Há 199 anos, em 6 de
maio de 1817, pernambucanos formaram o primeiro governo livre brasileiro Quando chegou ao
quartel do Regimento de Artilharia, no bairro de Santo Antônio, por volta das
13h de 6 de março de 1817, o brigadeiro português Manoel Barbosa não poderia
imaginar que logo estaria morto. E, menos ainda, que o seu passamento daria
início a um movimento político capaz de influenciar os rumos das histórias de
Portugal e do Brasil.
Pela manhã, Barbosa
recebera do governador Caetano Pinto Montenegro a incumbência de prender alguns
oficiais brasileiros da Artilharia, sob seu comando, acusados de conspirar pela
independência do país. Já o brigadeiro Moscoso, comandante do Regimento de
Infantaria, sediado em Olinda, deteria os seus subversivos, enquanto o marechal
José Roberto Pereira faria os mesmo com os líderes civis da pretensa intentona.

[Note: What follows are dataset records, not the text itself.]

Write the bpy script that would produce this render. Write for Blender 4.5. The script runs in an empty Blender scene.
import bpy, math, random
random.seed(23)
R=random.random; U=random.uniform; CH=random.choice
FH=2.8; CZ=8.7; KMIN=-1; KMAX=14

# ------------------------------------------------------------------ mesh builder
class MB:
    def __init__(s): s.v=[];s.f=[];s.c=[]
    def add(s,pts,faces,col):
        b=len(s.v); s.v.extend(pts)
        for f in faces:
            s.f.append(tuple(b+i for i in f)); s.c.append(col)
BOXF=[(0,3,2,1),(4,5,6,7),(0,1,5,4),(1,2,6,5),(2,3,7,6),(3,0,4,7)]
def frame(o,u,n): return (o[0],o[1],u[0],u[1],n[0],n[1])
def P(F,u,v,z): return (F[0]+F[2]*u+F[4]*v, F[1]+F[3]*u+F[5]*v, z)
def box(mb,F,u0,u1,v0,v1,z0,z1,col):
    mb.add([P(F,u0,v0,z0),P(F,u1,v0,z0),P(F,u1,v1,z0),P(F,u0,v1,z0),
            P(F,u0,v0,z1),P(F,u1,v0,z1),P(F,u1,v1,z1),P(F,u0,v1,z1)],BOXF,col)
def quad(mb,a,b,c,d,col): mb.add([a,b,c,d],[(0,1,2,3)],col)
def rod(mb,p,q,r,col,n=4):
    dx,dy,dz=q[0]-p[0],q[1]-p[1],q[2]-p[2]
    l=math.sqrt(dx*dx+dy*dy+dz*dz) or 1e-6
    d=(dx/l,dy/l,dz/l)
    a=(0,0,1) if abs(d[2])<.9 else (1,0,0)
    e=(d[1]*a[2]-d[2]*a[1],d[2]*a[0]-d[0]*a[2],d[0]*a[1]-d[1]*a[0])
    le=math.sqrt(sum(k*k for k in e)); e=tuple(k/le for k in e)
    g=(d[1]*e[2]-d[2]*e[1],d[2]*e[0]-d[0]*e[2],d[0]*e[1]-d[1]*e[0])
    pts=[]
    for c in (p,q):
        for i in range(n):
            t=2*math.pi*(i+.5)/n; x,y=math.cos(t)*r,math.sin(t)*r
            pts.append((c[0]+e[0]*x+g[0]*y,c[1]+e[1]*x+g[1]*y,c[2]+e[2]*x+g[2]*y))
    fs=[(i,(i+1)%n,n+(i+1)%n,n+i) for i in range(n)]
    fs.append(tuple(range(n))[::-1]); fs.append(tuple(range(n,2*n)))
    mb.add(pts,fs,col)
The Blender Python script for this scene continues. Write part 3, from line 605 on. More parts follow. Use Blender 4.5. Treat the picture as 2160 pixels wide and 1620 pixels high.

Os outros dois cumpriram as suas tarefas sem dificuldades. Só Barbosa deu azar.
Em grande parte, por culpa dele mesmo.
O fato é que o
brigadeiro se achava muito valente. Moscoso, por exemplo, mandou seus oficiais
se apresentarem no Forte do Brum, sem lhes dizer o motivo. E, lá chegando, eles
foram detidos. Barbosa, não. Ele quis prender os acusados na frente da tropa,
para mostrar quem era o galo que cantava naquele terreiro. Aí, lascou-se. O
capitão José de Barros Lima, apelidado de “Leão Coroado”, por ser muito valente
e careca no topo da cabeça, porém com longos cabelos nos lados, parecendo uma
juba, não acatou a ordem de prisão. Em vez disso, sacou espada e varou, de um
lado para o outro, a barriga de Barbosa. E a revolução, planejada secretamente
pelos maçons para rebentar daí a um mês, na Semana Santa, simultaneamente em
Pernambuco, no Rio de Janeiro e na Bahia, nasceu de forma prematura no Recife.
Do quartel da
Artilharia, o movimento ganhou as ruas de Santo Antônio, habitado pelos
recifenses pobres e remediados (os ricos preferiam a Boa Vista). E invadiu o
antigo bairro do Recife, onde ficava o porto e vivia a grande colônia
portuguesa.
No dia seguinte, o
governador, que se asilara no Forte do Brum, capitulou. E os pernambucanos,
reunidos no velho prédio do Erário, que fica onde é hoje o Palácio do Campo das
Princesas, formaram o primeiro governo do povo brasileiro livre.
Democracia dos
maracatus
Do novo governo, que
era colegiado e provisório — funcionaria até que houvesse eleições livres,
também pela primeira vez, no país –, fazia parte o comerciante Domingos
Martins, o padre João Ribeiro, o senhor de engenho Manoel Correia de Araújo, o
advogado José Luiz Mendonça e o capitão Domingos Teotônio Jorge. Já o trabalho
administrativo ficou a cargo de três religiosos: Padre Miguelinho, Frei Caneca e
Vigário Tenório.
Então, o povo
começou a festejar. Os maracatus, ou “batuques de negros”, que estavam
proibidos, foram liberados. E motivos para comemoração não faltaram, nos dias
seguintes. O governo revolucionário foi logo extinguindo as distinções sociais.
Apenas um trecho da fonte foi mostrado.